---------- Given data ----------

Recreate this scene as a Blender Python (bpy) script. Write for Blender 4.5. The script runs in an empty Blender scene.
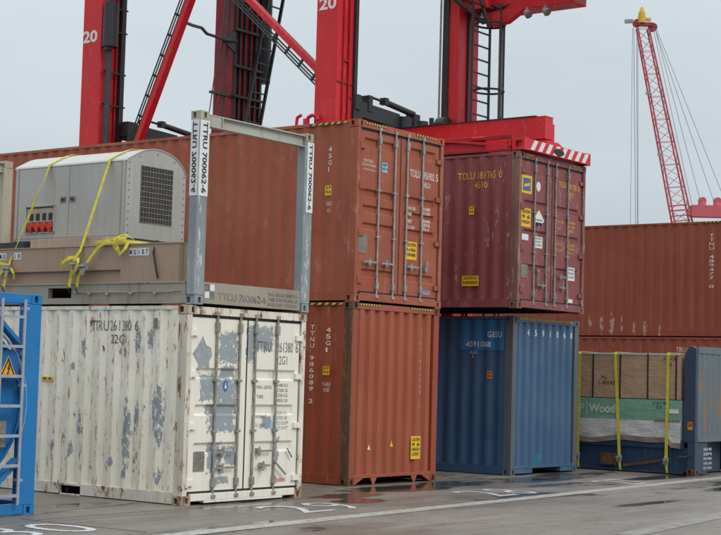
import bpy, bmesh, math, random
from mathutils import Vector, Matrix
random.seed(7)
S = bpy.context.scene
COL = S.collection

# ------------------------------------------------------------------ mesh helpers
class MB:
    def __init__(s): s.v=[]; s.f=[]; s.m=[]; s.mi=0; s.ch=[]
    def add(s, vs, fs):
        vs=list(vs);fs=list(fs);s.ch.append((vs,fs));o=len(s.v); s.v+= [tuple(p) for p in vs]
        for f in fs: s.f.append([i+o for i in f]); s.m.append(s.mi)
        return s
    def box(s,x0,x1,y0,y1,z0,z1):
        vs=[(x,y,z) for z in (z0,z1) for y in (y0,y1) for x in (x0,x1)]
        return s.add(vs,[(0,2,3,1),(4,5,7,6),(0,1,5,4),(1,3,7,5),(3,2,6,7),(2,0,4,6)])
    def tube(s,p0,p1,r,n=10,r1=None,cap=True):
        p0=Vector(p0);p1=Vector(p1);r1=r if r1 is None else r1
        d=(p1-p0).normalized()
        a=d.orthogonal().normalized();b=d.cross(a)
        vs=[];fs=[]
        for i in range(n):
            t=2*math.pi*i/n;c=a*math.cos(t)+b*math.sin(t)
            vs.append(p0+c*r);vs.append(p1+c*r1)
        for i in range(n):
            j=(i+1)%n;fs.append((2*i,2*j,2*j+1,2*i+1))
        if cap: fs.append([2*i for i in range(n)][::-1]);fs.append([2*i+1 for i in range(n)])
        return s.add(vs,fs)
    def path(s,pts,r,n=8):
        for a,b in zip(pts[:-1],pts[1:]): s.tube(a,b,r,n)
        return s
    def bar(s,p0,p1,w,h,up=(0,0,1)):
        p0=Vector(p0);p1=Vector(p1);d=(p1-p0).normalized();u=Vector(up)
        a=d.cross(u).normalized();b=a.cross(d).normalized()
        vs=[]
        for p in (p0,p1):
            for i,j in ((-1,-1),(1,-1),(1,1),(-1,1)): vs.append(p+a*w/2*i+b*h/2*j)
        return s.add(vs,[(0,1,2,3),(7,6,5,4),(0,4,5,1),(1,5,6,2),(2,6,7,3),(3,7,4,0)])
    def ribbon(s,pts,wv,w,t=.006):
        # band through pts, wv width direction(s)
        n=len(pts);vs=[]
        for i,p in enumerate(pts):
            p=Vector(p);q=Vector(wv[i] if isinstance(wv,list) else wv).normalized()
            d=(Vector(pts[min(i+1,n-1)])-Vector(pts[max(i-1,0)])).normalized()
            q=(q-d*q.dot(d)).normalized();nn=d.cross(q)
            for a,b in ((-1,-1),(1,-1),(1,1),(-1,1)): vs.append(p+q*w/2*a+nn*t/2*b)
        fs=[(3,2,1,0)]
        for i in range(n-1):
            for k in range(4):
                a=4*i+k;b=4*i+(k+1)%4;fs.append((a,b,b+4,a+4))
        o=4*(n-1);fs.append((o,o+1,o+2,o+3))
        return s.add(vs,fs)
    def prism(s,poly,axis,a,b):
        def P(u,v,t): return {'x':(t,u,v),'y':(u,t,v),'z':(u,v,t)}[axis]
        n=len(poly)
        vs=[P(u,v,a) for u,v in poly]+[P(u,v,b) for u,v in poly]
        fs=[list(range(n))[::-1],list(range(n,2*n))]+[(i,(i+1)%n,n+(i+1)%n,n+i) for i in range(n)]
        return s.add(vs,fs)
    def grid(s,us,vs,fn):
        o=[fn(u,v) for v in vs for u in us];n=len(us)
        fs=[(j*n+i,j*n+i+1,(j+1)*n+i+1,(j+1)*n+i) for j in range(len(vs)-1) for i in range(n-1)]
        return s.add(o,fs)
    def build(s,name,mat,parent=None,bevel=0,smooth=False,split=False):
        if split:
            r=None
            for vs,fs in s.ch:
                q=MB();q.add(vs,fs);r=q.build(name,mat,parent,bevel,smooth)
            return r
        me=bpy.data.meshes.new(name);me.from_pydata(s.v,[],s.f)
        bm=bmesh.new();bm.from_mesh(me);bmesh.ops.recalc_face_normals(bm,faces=bm.faces[:]);bm.to_mesh(me);bm.free()
        for m in (mat if isinstance(mat,(list,tuple)) else [mat]): me.materials.append(m)
        for p,i in zip(me.polygons,s.m): p.material_index=i;p.use_smooth=smooth
        o=bpy.data.objects.new(name,me);COL.objects.link(o)
        if parent is not None:o.parent=parent
        if bevel:
            b=o.modifiers.new('bevel','BEVEL');b.width=bevel;b.segments=2;b.limit_method='ANGLE'
        if smooth:
            try: me.set_sharp_from_angle(angle=math.radians(40))
            except Exception: pass
        return o

def root(name,label,cat,loc=(0,0,0),group=None):
    o=bpy.data.objects.new(name,None);COL.objects.link(o);o.location=loc;o.empty_display_size=.3
    o['label']=label;o['category']=cat
    if group:o['group']=group
    return o
def struct(o): o['kind']='structure';return o

# ------------------------------------------------------------------ materials
class NT:
    def __init__(s,name):
        s.mat=bpy.data.materials.new(name);s.mat.use_nodes=True;s.t=s.mat.node_tree;s.n=s.t.nodes;s.l=s.t.links
        s.b=s.n['Principled BSDF'];s.tc=s.n.new('ShaderNodeTexCoord');s.obj=s.tc.outputs['Object'];s._sep=None
    def put(s,inp,v):
        if hasattr(v,'is_output') or isinstance(v,bpy.types.NodeSocket): s.l.new(v,inp)
        elif isinstance(v,(tuple,list)) and len(v)==3 and inp.type=='RGBA': inp.default_value=(*v,1)
        else: inp.default_value=v
    def M(s,op,a,b=0.,clamp=False):
        n=s.n.new('ShaderNodeMath');n.operation=op;n.use_clamp=clamp;s.put(n.inputs[0],a);s.put(n.inputs[1],b);return n.outputs[0]
    def sep(s):
        if s._sep is None:
            n=s.n.new('ShaderNodeSeparateXYZ');s.l.new(s.obj,n.inputs[0]);s._sep=n.outputs
        return s._sep
    def noise(s,scale=5.,vec=(1,1,1),detail=4.,rough=.55,off=0.):
        m=s.n.new('ShaderNodeMapping');s.l.new(s.obj,m.inputs[0]);m.inputs['Scale'].default_value=vec;m.inputs['Location'].default_value=(off,off*1.7,off*.6)
        n=s.n.new('ShaderNodeTexNoise');s.l.new(m.outputs[0],n.inputs['Vector']);n.inputs['Scale'].default_value=scale
        n.inputs['Detail'].default_value=detail;n.inputs['Roughness'].default_value=rough
        return n.outputs['Fac']
    def ss(s,v,a,b,c=0.,d=1.):
        n=s.n.new('ShaderNodeMapRange');n.interpolation_type='SMOOTHSTEP';s.put(n.inputs[0],v)
        for i,q in enumerate((a,b,c,d)): n.inputs[i+1].default_value=q
        return n.outputs[0]
    def mix(s,f,a,b):
        n=s.n.new('ShaderNodeMix');n.data_type='RGBA';s.put(n.inputs[0],f);s.put(n.inputs[6],a);s.put(n.inputs[7],b);return n.outputs[2]
    def ell(s,plane,lst,amp=.9,scale=9.,soft=.12,sq=False,st=1.):
        o=s.sep();u=o[0] if plane=='x' else o[1];v=o[2] if plane!='g' else o[1]
        if plane=='g':u=o[0]
        acc=None
        for cu,cv,ru,rv in lst:
            a=s.M('MULTIPLY',s.M('SUBTRACT',u,cu),1/ru);a=s.M('MULTIPLY',a,a)
            b=s.M('MULTIPLY',s.M('SUBTRACT',v,cv),1/rv);b=s.M('MULTIPLY',b,b)
            d=s.M('MAXIMUM',a,b) if sq else s.M('ADD',a,b);acc=d if acc is None else s.M('MINIMUM',acc,d)
        if soft<0:
            r=s.ss(acc,.15,2.2,1.,0.);n=s.noise(scale,(1,1,st),8,.78,off=3.3)
            return s.ss(s.M('ADD',n,s.M('MULTIPLY',r,amp)),.70,.715)
        nz=s.noise(scale,(1,1,st),8,.75,off=3.3);nb=s.noise(scale*.35,(1,1,st),3,.5,off=7.1)
        acc=s.M('ADD',acc,s.M('MULTIPLY',s.M('SUBTRACT',nz,.5),amp*5))
        acc=s.M('ADD',acc,s.M('MULTIPLY',s.M('SUBTRACT',nb,.5),amp*3.5))
        return s.ss(acc,1-soft,1+soft,1.,0.)
    def done(s,col,rough=.5,metal=0.,bump=None,dist=.004,spec=.5):
        s.put(s.b.inputs['Base Color'],col);s.put(s.b.inputs['Roughness'],rough);s.put(s.b.inputs['Metallic'],metal)
        s.b.inputs['Specular IOR Level'].default_value=spec
        if bump is not None:
            n=s.n.new('ShaderNodeBump');n.inputs['Distance'].default_value=dist;n.inputs['Strength'].default_value=1.;s.l.new(bump,n.inputs['Height']);s.l.new(n.outputs[0],s.b.inputs['Normal'])
        return s.mat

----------

Repeat, word for word and with no pictures, only the lines running from the beginning of the data to the line that contains "COL = S.collection".

Recreate this scene as a Blender Python (bpy) script. Write for Blender 4.5. The script runs in an empty Blender scene.
import bpy, bmesh, math, random
from mathutils import Vector, Matrix
random.seed(7)
S = bpy.context.scene
COL = S.collection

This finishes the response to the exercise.